Prosecutors look either incompetent, unethical, or both. And the more they flail, the higher Trump climbs in the polls.  

It gets worse. Biden apparently dispatched his own henchman to run the New York prosecution.

There was no case before that.

Both the Justice Department and the Federal Election Commission investigated and decided there were no grounds to charge Trump for allegedly falsifying business records during his 2016 campaign for president.

Even Manhattan District Attorney Alvin Bragg decided the evidence was too weak to prove that amounted to election interference, and suspended the investigation indefinitely in 2022.

Then, inexplicably, Matthew Colangelo left his job as a top DOJ official to take a much more lowly position as senior counsel in the Manhattan Attorney General's office.

He revived the investigation and filed charges against Trump four months later. He is now the lead prosecutor in the case.

"It's very odd. It’s usually the other way around (Colangelo’s career path). . . . And frankly, that sounds to me like somebody who thought, 'Ah, here's an opportunity to go and get Donald Trump,'" said attorney and former member of the Federal Election Commission, Hans von Spakovsky.

Boston University law professor Jed Handelsman Shugerman summed up the prosecution’s case in the New York Times thusly: 

•     As a reality check, it is legal for a candidate to pay for a nondisclosure agreement. Hush money is unseemly, but it is legal. The election law scholar Richard Hasen rightly observed, “Calling it election interference actually cheapens the term and undermines the deadly serious charges in the real election interference cases.”

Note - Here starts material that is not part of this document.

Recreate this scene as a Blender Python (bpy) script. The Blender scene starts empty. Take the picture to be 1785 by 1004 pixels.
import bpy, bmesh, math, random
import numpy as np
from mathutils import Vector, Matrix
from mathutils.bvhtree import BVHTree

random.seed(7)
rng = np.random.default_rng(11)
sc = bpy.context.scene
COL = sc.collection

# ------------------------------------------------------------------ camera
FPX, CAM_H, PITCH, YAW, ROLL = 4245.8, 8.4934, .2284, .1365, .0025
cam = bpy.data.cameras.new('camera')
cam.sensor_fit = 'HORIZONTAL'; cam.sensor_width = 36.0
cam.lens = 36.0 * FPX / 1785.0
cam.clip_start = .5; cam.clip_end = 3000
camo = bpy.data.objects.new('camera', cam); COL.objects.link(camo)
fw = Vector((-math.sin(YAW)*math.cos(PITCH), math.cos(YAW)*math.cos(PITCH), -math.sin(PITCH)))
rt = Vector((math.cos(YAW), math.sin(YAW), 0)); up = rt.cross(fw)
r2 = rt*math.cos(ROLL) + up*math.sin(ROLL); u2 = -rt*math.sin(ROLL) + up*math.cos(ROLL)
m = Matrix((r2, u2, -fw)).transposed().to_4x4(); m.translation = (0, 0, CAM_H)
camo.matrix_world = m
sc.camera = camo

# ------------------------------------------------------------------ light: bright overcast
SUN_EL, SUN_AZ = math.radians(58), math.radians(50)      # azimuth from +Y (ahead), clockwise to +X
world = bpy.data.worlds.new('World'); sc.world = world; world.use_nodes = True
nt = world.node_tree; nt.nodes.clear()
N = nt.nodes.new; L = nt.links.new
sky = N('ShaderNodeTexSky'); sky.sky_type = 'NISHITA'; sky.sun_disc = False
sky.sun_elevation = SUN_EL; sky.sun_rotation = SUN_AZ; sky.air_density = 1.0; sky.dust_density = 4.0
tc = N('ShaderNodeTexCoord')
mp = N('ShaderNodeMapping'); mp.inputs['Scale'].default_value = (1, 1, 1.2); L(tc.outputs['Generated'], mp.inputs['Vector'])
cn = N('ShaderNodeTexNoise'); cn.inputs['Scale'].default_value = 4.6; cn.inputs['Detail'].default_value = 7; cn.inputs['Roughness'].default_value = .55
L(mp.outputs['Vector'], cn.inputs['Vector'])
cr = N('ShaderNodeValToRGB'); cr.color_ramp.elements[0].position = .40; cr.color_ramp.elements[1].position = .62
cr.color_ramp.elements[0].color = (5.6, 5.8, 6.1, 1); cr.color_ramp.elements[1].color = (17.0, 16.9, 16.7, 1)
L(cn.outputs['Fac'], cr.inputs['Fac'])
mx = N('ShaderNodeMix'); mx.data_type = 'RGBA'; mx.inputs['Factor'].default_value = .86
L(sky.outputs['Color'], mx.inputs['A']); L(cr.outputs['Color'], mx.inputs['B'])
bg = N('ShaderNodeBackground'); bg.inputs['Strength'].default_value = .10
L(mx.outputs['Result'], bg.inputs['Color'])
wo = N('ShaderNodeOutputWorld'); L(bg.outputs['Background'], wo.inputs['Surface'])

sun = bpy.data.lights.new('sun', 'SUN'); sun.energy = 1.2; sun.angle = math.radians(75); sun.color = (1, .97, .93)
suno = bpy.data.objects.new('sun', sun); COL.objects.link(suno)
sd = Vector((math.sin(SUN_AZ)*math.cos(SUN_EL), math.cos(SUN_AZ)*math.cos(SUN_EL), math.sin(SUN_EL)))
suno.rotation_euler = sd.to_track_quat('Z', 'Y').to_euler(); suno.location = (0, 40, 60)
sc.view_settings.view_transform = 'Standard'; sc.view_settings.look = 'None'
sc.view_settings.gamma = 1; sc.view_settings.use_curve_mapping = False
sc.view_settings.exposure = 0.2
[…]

•     In stretching jurisdiction and trying a federal crime in state court, the Manhattan D.A. is now pushing untested legal interpretations and applications. 

•     Eight years after the alleged crime itself, it is reasonable to ask if this is more about Manhattan politics than New York law. This case should serve as a cautionary tale about broader prosecutorial abuses in America — and promote bipartisan reforms of our partisan prosecutorial system.

•     This case is still an embarrassment of prosecutorial ethics and apparent selective prosecution.

So, there is no real legal case.

But there is an excellent chance of a conviction.

Consider the jury pool.

Biden got 86.7-percent of the Manhattan vote in 2020.

Now Biden is showing America how to defeat an opponent without a vote.

And that’s how democracy dies.

Just keep destroying democracy by claiming to be saving it.

A reliable way to make people believe in falsehoods is frequent repetition, because familiarity is not easily distinguished from truth.
Daniel Kahneman, author and former Professor of Psychology and Public Affairs Emeritus at the Princeton School of Public and International Affairs

One of the saddest lessons of history is this: If we’ve been bamboozled long enough, we tend to reject any evidence of the bamboozle. We’re no longer interested in finding out the truth. The bamboozle has captured us. It’s simply too painful to acknowledge, even to ourselves, that we’ve been taken. Once you give a charlatan power over you, you almost never get it back.”